Taiwan reports Chinese 'combat patrol', Beijing vows to hunt independence 'diehards'

TAIPEI/BEIJING (Reuters) - Taiwan's defence ministry said on Wednesday that China had carried out another "joint combat readiness patrol" near the island, as Beijing said it would track down and punish "diehard" independence supporters wherever they are.

China, which views democratically governed Taiwan as its own territory, has made no secret of its dislike of President Lai Ching-te, whom it views as a "separatist", and staged two days of war games after he took office last month.

Last week, China threatened to execute "diehard" Taiwan independence separatists in extreme cases, a further ramping up of tensions that drew condemnation from Lai and his government, as well as the United States.

Taiwan's defence ministry said that starting at 7 a.m. (2300GMT) on Wednesday, it had detected 26 Chinese military aircraft, including J-16 fighters, operating to the north, centre and south of Taiwan, carrying out a "joint combat readiness patrol" with Chinese warships.

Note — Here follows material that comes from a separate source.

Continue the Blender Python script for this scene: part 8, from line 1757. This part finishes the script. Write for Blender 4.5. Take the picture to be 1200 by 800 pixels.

Taiwan frequently reports such missions, part of a pattern of what it says is Chinese harassment that has escalated in the past four years.

China's defence ministry did not immediately respond to a request for comment.

Speaking at a regular news briefing in Beijing, a spokesperson for China's Taiwan Affairs Office said the government had the legal right to protect the country's territorial integrity, defending last week's new guidelines to punish what Beijing views as separatism.

"National law enforcement and judicial organs will pursue all Taiwan independence diehards who test the law to the end no matter where they are and severely punish them in accordance with the law," Zhu Fenglian told reporters.

China will enforce "precision punishments", but the guidelines do not involve the majority of Taiwanese people, she added.

"The state punishes the crimes of secession and incitement to secession by 'Taiwan independence' diehards in accordance with the law. There is a solid legal foundation and sufficient legal basis for this," Zhu said.

Chinese courts have no jurisdiction in Taiwan and it is not clear how China could seek to enforce any judgements outside its borders.

Lai has repeatedly offered talks with China but been rebuffed. He rejects Beijing's sovereignty claims and says only Taiwan's people can decide their future.